‘The Waffle House’, Kingsbury Water Mill, St. Albans. AL3 4SJ

www.wafflehouse.co.uk

As a student, I toiled in an English vineyard, untangling tendrils, snipping windbreaks and scything through as much prejudice as weeds. It was hard, wet work, but kept me fit. Only cash caused problems. It took 300 hours to score £1,000. But nine years on, that still beats writing… Q. What do you call a commissioning editor? A. Writer’s block.

Its owner, Sam, was a prime salvager of pedigree tat. Guarding the drive, coade lions came from Nonsuch Park, the pillars propping the winery from Waterloo Station, and the winery barn (moved brick by numbered brick) from down the road. I really liked another find, a slender shop-front, tacked to the visitor centre. It had come off a little café famous, before the bulldozer came, for its Belgian waffles. Lighter, crispier and deeper pocketed then the thinner American, chewy Liège, heart-shaped Scandinavian and Dutch syrup sandwich.

Sam dreamt of bringing back dishes from the original menu: the bacon and egg ‘May Ball’ breakfast, the Ratatouille (ordered as ‘a Rat’) and the wildly hedonistic, Crème Chantilly with maple syrup. Having preserved the range and gimballed irons, he planned to install them in this idyllic new home, firing them up to a fortune. But family politics blocked the way.

I found a good ‘Waffle House’ whilst at UEA University. At the time, Norwich had become a national joke with kind regards to Alan Partridge, then at his peak. Unravelling behind a Georgian exterior was an intoxicatingly scented bohemian burrow: wicker shades, earthenware plates, organic batter and a sign advising patrons to ‘please wait to be Eated’.

Inspired by Sam and the Waffle House, I wanted to buy an iron of my own. But cook-shops could only offer me flimsy contraptions which crimped waffles in gaudy shapes. I set my sights further. £100 bought both a return flight to Brussels and a beautiful Teflon machine capable of baking two waffles at once. I have since crafted mixes that smell sublime enough to sell a house.

Last Sunday I discovered that Norwich’s Waffle House has siblings. One in South Africa; the other, St. Albans. Established 25 years ago, the one closer to home takes the heavenly setting of a sixteenth century mill where the river Ver still turns the paddles

Catching jasmine scents beside a stream, I sipped a thick malty milkshake from a narrow straw, which thoughtfully slowed the flow. Organic flour is ground upstream between French Burr stones. These contain quartz crystals meaning sharp grinding edges which won’t chip into the flour. With every tinkle of the service bell, hungry anticipation grew.

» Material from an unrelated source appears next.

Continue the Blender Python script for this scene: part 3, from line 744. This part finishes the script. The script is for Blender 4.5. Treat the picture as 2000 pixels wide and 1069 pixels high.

I started with brittle wholemeal, buried under a nourishing pile of chilli con carne, cool sour cream, ripe guacamole and tangy cheddar. Although a glutton for gluten, my friend suffers intolerance to wheat. But she loved her specially prepared, nutty spelt waffle, generously overloaded with mint pesto bound lamb, braised celery and green beans.

But by dessert, she naughtily gave way to a craving for plain flour. Into every quadrant of an already lavishly dressed waffle – vanilla ice cream and strawberries with an uplifting fragrance – she flooded every crispy quadrant with smoky, sticky maple syrup, topping-up where it leaked away. It looked like amber. She was in ecstasy, scooping textures and temperatures, repeatedly uttering, ‘Oh my God! Oh my God!” Having been moved to make a Belgian recce years ago, I understood her reaction.

The 70-space car park was full. The queue for tables stretched beyond the mill, towards the epic Verulamium Park. It seemed that everyone wanted a bite of those waffles.

After a pristine macchiato to calm sugar shakes, I thought back to Sam, since freed from this mortal coil. If his family had had time for his vision, his vineyard waffle restaurant could have earned them a fortune. He had nostalgia in his heart, but business in his brain…

Open daily, 10am-6pm (5pm, winter). The Waffle House, St. Alban’s doesn’t have a licence, but BYO is just £2.50 a bottle. No bookings.